_Challenge_. Return precisely the span of lines from the top of the material below to the line containing "R = math.radians", both included. Pictures are excluded.

─── Given data

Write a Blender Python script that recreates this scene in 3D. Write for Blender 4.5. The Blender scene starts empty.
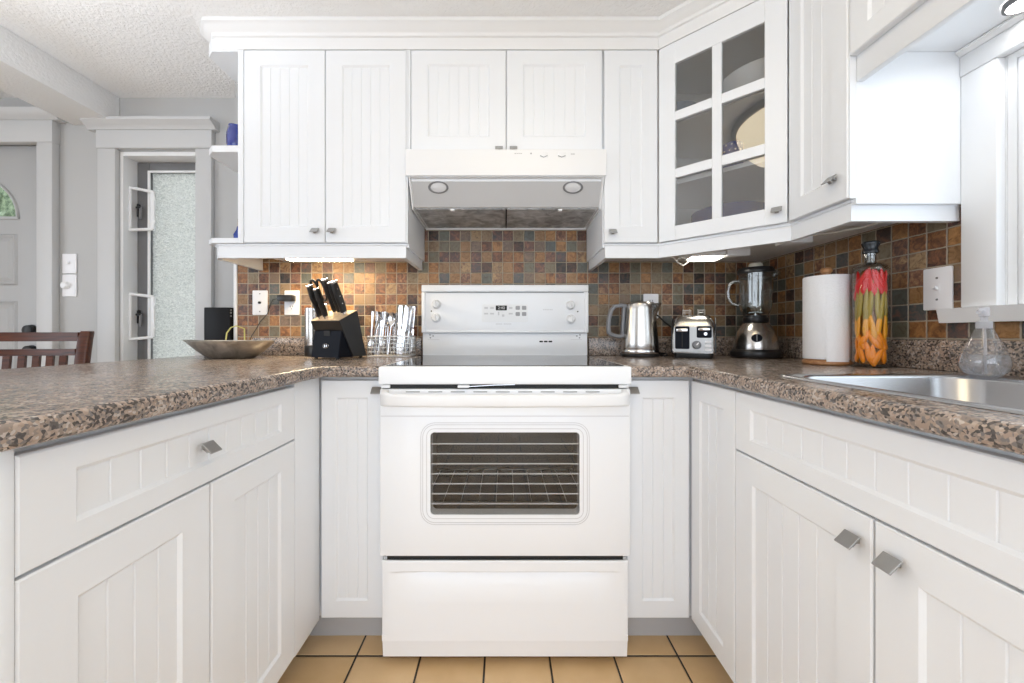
import bpy, bmesh, math, random
from mathutils import Vector, Matrix

random.seed(7)
SC = bpy.context.scene
COL = SC.collection
PI = math.pi
R = math.radians

# ------------------------------------------------------------------ materials
def node_mat(name):
    m = bpy.data.materials.new(name)
    m.use_nodes = True
    nt = m.node_tree
    return m, nt, nt.nodes['Principled BSDF']

def mat(name, col, rough=.5, metal=0., spec=.5, coat=0., emit=None, es=0., bump=0., bscale=60.):
    m, nt, p = node_mat(name)
    p.inputs['Base Color'].default_value = (*col, 1)
    p.inputs['Roughness'].default_value = rough
    p.inputs['Metallic'].default_value = metal
    p.inputs['Specular IOR Level'].default_value = spec
    p.inputs['Coat Weight'].default_value = coat
    p.inputs['Coat Roughness'].default_value = .1
    if emit:
        p.inputs['Emission Color'].default_value = (*emit, 1)
        p.inputs['Emission Strength'].default_value = es
    if bump:
        tc = nt.nodes.new('ShaderNodeTexCoord')
        nz = nt.nodes.new('ShaderNodeTexNoise'); nz.inputs['Scale'].default_value = bscale
        nz.inputs['Detail'].default_value = 3
        bp = nt.nodes.new('ShaderNodeBump'); bp.inputs['Strength'].default_value = bump
        bp.inputs['Distance'].default_value = .01
        nt.links.new(tc.outputs['Object'], nz.inputs['Vector'])
        nt.links.new(nz.outputs['Fac'], bp.inputs['Height'])
        nt.links.new(bp.outputs['Normal'], p.inputs['Normal'])
    return m

def ramp(nt, stops, interp='LINEAR'):
    r = nt.nodes.new('ShaderNodeValToRGB')
    cr = r.color_ramp
    cr.interpolation = interp
    while len(cr.elements) > 1:
        cr.elements.remove(cr.elements[-1])
    cr.elements[0].position = stops[0][0]; cr.elements[0].color = (*stops[0][1], 1)
    for p, c in stops[1:]:
        e = cr.elements.new(p); e.color = (*c, 1)
    return r

def mth(nt, op, a, b=None, c=None):
    n = nt.nodes.new('ShaderNodeMath'); n.operation = op
    for i, v in enumerate((a, b, c)):
        if v is None: continue
        if isinstance(v, (int, float)): n.inputs[i].default_value = v
        else: nt.links.new(v, n.inputs[i])
    return n.outputs[0]

def mixc(nt, fac, a, b, blend='MIX'):
    n = nt.nodes.new('ShaderNodeMix'); n.data_type = 'RGBA'; n.blend_type = blend
    for s, v in ((n.inputs[0], fac), (n.inputs[6], a), (n.inputs[7], b)):
        if isinstance(v, (int, float)): s.default_value = v
        elif isinstance(v, tuple): s.default_value = (*v, 1)
        else: nt.links.new(v, s)
    return n.outputs[2]

def granite():
    m, nt, p = node_mat('granite_laminate')
    tc = nt.nodes.new('ShaderNodeTexCoord')
    nz = nt.nodes.new('ShaderNodeTexNoise'); nz.inputs['Scale'].default_value = 45; nz.inputs['Detail'].default_value = 4
    nt.links.new(tc.outputs['Object'], nz.inputs['Vector'])
    mp = nt.nodes.new('ShaderNodeVectorMath'); mp.operation = 'MULTIPLY_ADD'
    nt.links.new(nz.outputs['Color'], mp.inputs[0]); mp.inputs[1].default_value = (.010, .010, .010)
    nt.links.new(tc.outputs['Object'], mp.inputs[2])
    v = nt.nodes.new('ShaderNodeTexVoronoi'); v.inputs['Scale'].default_value = 250
    nt.links.new(mp.outputs[0], v.inputs['Vector'])
    sp = nt.nodes.new('ShaderNodeSeparateColor'); nt.links.new(v.outputs['Color'], sp.inputs[0])
    n2 = nt.nodes.new('ShaderNodeTexNoise'); n2.inputs['Scale'].default_value = 40; n2.inputs['Detail'].default_value = 2
    nt.links.new(tc.outputs['Object'], n2.inputs['Vector'])
    t = mth(nt, 'ADD', sp.outputs[0], mth(nt, 'MULTIPLY', mth(nt, 'SUBTRACT', n2.outputs['Fac'], .5), 1.1))
    r = ramp(nt, [(0, (.015, .015, .016)), (.14, (.06, .053, .05)), (.24, (.16, .15, .145)), (.36, (.27, .215, .18)),
                  (.56, (.39, .29, .225)), (.76, (.47, .37, .30)), (.92, (.56, .49, .43))], 'CONSTANT')
    nt.links.new(t, r.inputs[0])
    n3 = nt.nodes.new('ShaderNodeTexNoise'); n3.inputs['Scale'].default_value = 260
    nt.links.new(tc.outputs['Object'], n3.inputs['Vector'])
    c = mixc(nt, mth(nt, 'MULTIPLY', n3.outputs['Fac'], .44), r.outputs[0], (.27, .225, .195))
    nt.links.new(c, p.inputs['Base Color'])
    p.inputs['Roughness'].default_value = .22
    p.inputs['Specular IOR Level'].default_value = .6
    return m

SLATE = [(0, (.030, .026, .024)), (.07, (.075, .040, .028)), (.15, (.165, .070, .036)), (.22, (.25, .118, .047)), (.33, (.31, .165, .065)),
         (.42, (.25, .15, .078)), (.50, (.20, .155, .10)), (.58, (.125, .125, .098)), (.66, (.085, .098, .10)),
         (.72, (.125, .072, .062)), (.79, (.20, .098, .06)), (.87, (.33, .225, .12)), (.94, (.165, .118, .088))]

def slate(axis, u0, v0, pitch=.0503):
    """mosaic of 5 cm slate squares; AXIS is the horizontal object axis the courses run along"""
    m, nt, p = node_mat('slate_mosaic')
    tc = nt.nodes.new('ShaderNodeTexCoord')
    s = nt.nodes.new('ShaderNodeSeparateXYZ'); nt.links.new(tc.outputs['Object'], s.inputs[0])
    u = mth(nt, 'DIVIDE', mth(nt, 'SUBTRACT', s.outputs[axis], u0), pitch)
    v = mth(nt, 'DIVIDE', mth(nt, 'SUBTRACT', s.outputs[2], v0), pitch)
    nz0 = nt.nodes.new('ShaderNodeTexNoise'); nz0.inputs['Scale'].default_value = 70
    nt.links.new(tc.outputs['Object'], nz0.inputs['Vector'])
    wob = mth(nt, 'MULTIPLY', mth(nt, 'SUBTRACT', nz0.outputs['Fac'], .5), .06)
    cu, cv = mth(nt, 'FLOOR', u), mth(nt, 'FLOOR', v)
    cb = nt.nodes.new('ShaderNodeCombineXYZ'); nt.links.new(cu, cb.inputs[0]); nt.links.new(cv, cb.inputs[1])
    w = nt.nodes.new('ShaderNodeTexWhiteNoise'); w.noise_dimensions = '3D'; nt.links.new(cb.outputs[0], w.inputs['Vector'])
    nz = nt.nodes.new('ShaderNodeTexNoise'); nz.inputs['Scale'].default_value = 42; nz.inputs['Detail'].default_value = 6
    nz.inputs['Distortion'].default_value = 1.2; nz.inputs['Roughness'].default_value = .65
    ofs = nt.nodes.new('ShaderNodeVectorMath'); ofs.operation = 'MULTIPLY_ADD'
    nt.links.new(w.outputs['Color'], ofs.inputs[0]); ofs.inputs[1].default_value = (7, 7, 7)
    nt.links.new(tc.outputs['Object'], ofs.inputs[2]); nt.links.new(ofs.outputs[0], nz.inputs['Vector'])
    t = mth(nt, 'ADD', w.outputs['Value'], mth(nt, 'MULTIPLY', mth(nt, 'SUBTRACT', nz.outputs['Fac'], .5), .30))
    r = ramp(nt, SLATE); nt.links.new(t, r.inputs[0])
    var = ramp(nt, [(.28, (.45, .45, .45)), (.72, (1.7, 1.62, 1.5))]); nt.links.new(nz.outputs['Fac'], var.inputs[0])
    col = mixc(nt, 1., r.outputs[0], var.outputs[0], 'MULTIPLY')
    fu = mth(nt, 'ADD', mth(nt, 'FRACT', u), wob); fv = mth(nt, 'ADD', mth(nt, 'FRACT', v), wob)
    du = mth(nt, 'ABSOLUTE', mth(nt, 'SUBTRACT', fu, .5)); dv = mth(nt, 'ABSOLUTE', mth(nt, 'SUBTRACT', fv, .5))
    d = mth(nt, 'MAXIMUM', du, dv)
    g = mth(nt, 'GREATER_THAN', d, .462)
    c = mixc(nt, g, col, (.40, .34, .265))
    nt.links.new(c, p.inputs['Base Color'])
    edge = nt.nodes.new('ShaderNodeMapRange'); edge.inputs[1].default_value = .43; edge.inputs[2].default_value = .47
    edge.inputs[3].default_value = 1; edge.inputs[4].default_value = 0
    nt.links.new(d, edge.inputs[0])
    h = mth(nt, 'ADD', edge.outputs[0], mth(nt, 'MULTIPLY', nz.outputs['Fac'], .5))
    bp = nt.nodes.new('ShaderNodeBump'); bp.inputs['Strength'].default_value = .6; bp.inputs['Distance'].default_value = .004
    nt.links.new(h, bp.inputs['Height']); nt.links.new(bp.outputs['Normal'], p.inputs['Normal'])
    rr = mth(nt, 'ADD', .42, mth(nt, 'MULTIPLY', g, .4)); nt.links.new(rr, p.inputs['Roughness'])
    return m

def floor_tiles():
    m, nt, p = node_mat('terracotta_tiles')
    tc = nt.nodes.new('ShaderNodeTexCoord')
    s = nt.nodes.new('ShaderNodeSeparateXYZ'); nt.links.new(tc.outputs['Object'], s.inputs[0])
    pitch = .2026
    u = mth(nt, 'DIVIDE', mth(nt, 'SUBTRACT', s.outputs[0], -.063), pitch)
    v = mth(nt, 'DIVIDE', mth(nt, 'SUBTRACT', s.outputs[1], 1.2105), pitch)
    cb = nt.nodes.new('ShaderNodeCombineXYZ')
    nt.links.new(mth(nt, 'FLOOR', u), cb.inputs[0]); nt.links.new(mth(nt, 'FLOOR', v), cb.inputs[1])
    w = nt.nodes.new('ShaderNodeTexWhiteNoise'); nt.links.new(cb.outputs[0], w.inputs['Vector'])
    nz = nt.nodes.new('ShaderNodeTexNoise'); nz.inputs['Scale'].default_value = 12; nz.inputs['Detail'].default_value = 5
    nt.links.new(tc.outputs['Object'], nz.inputs['Vector'])
    t = mth(nt, 'ADD', mth(nt, 'MULTIPLY', w.outputs['Value'], .5), mth(nt, 'MULTIPLY', nz.outputs['Fac'], .5))
    r = ramp(nt, [(.2, (.64, .43, .22)), (.5, (.73, .51, .28)), (.8, (.79, .58, .35))]); nt.links.new(t, r.inputs[0])
    du = mth(nt, 'ABSOLUTE', mth(nt, 'SUBTRACT', mth(nt, 'FRACT', u), .5))
    dv = mth(nt, 'ABSOLUTE', mth(nt, 'SUBTRACT', mth(nt, 'FRACT', v), .5))
    d = mth(nt, 'MAXIMUM', du, dv)
    g = mth(nt, 'GREATER_THAN', d, .4855)
    c = mixc(nt, g, r.outputs[0], (.018, .016, .015)); nt.links.new(c, p.inputs['Base Color'])
    e = nt.nodes.new('ShaderNodeMapRange'); e.inputs[1].default_value = .47; e.inputs[2].default_value = .488
    e.inputs[3].default_value = 1; e.inputs[4].default_value = 0; nt.links.new(d, e.inputs[0])
    bp = nt.nodes.new('ShaderNodeBump'); bp.inputs['Strength'].default_value = .5; bp.inputs['Distance'].default_value = .004
    nt.links.new(e.outputs[0], bp.inputs['Height']); nt.links.new(bp.outputs['Normal'], p.inputs['Normal'])
    p.inputs['Roughness'].default_value = .4
    return m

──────

_Right answer_.
Write a Blender Python script that recreates this scene in 3D. Write for Blender 4.5. The Blender scene starts empty.
import bpy, bmesh, math, random
from mathutils import Vector, Matrix

random.seed(7)
SC = bpy.context.scene
COL = SC.collection
PI = math.pi
R = math.radians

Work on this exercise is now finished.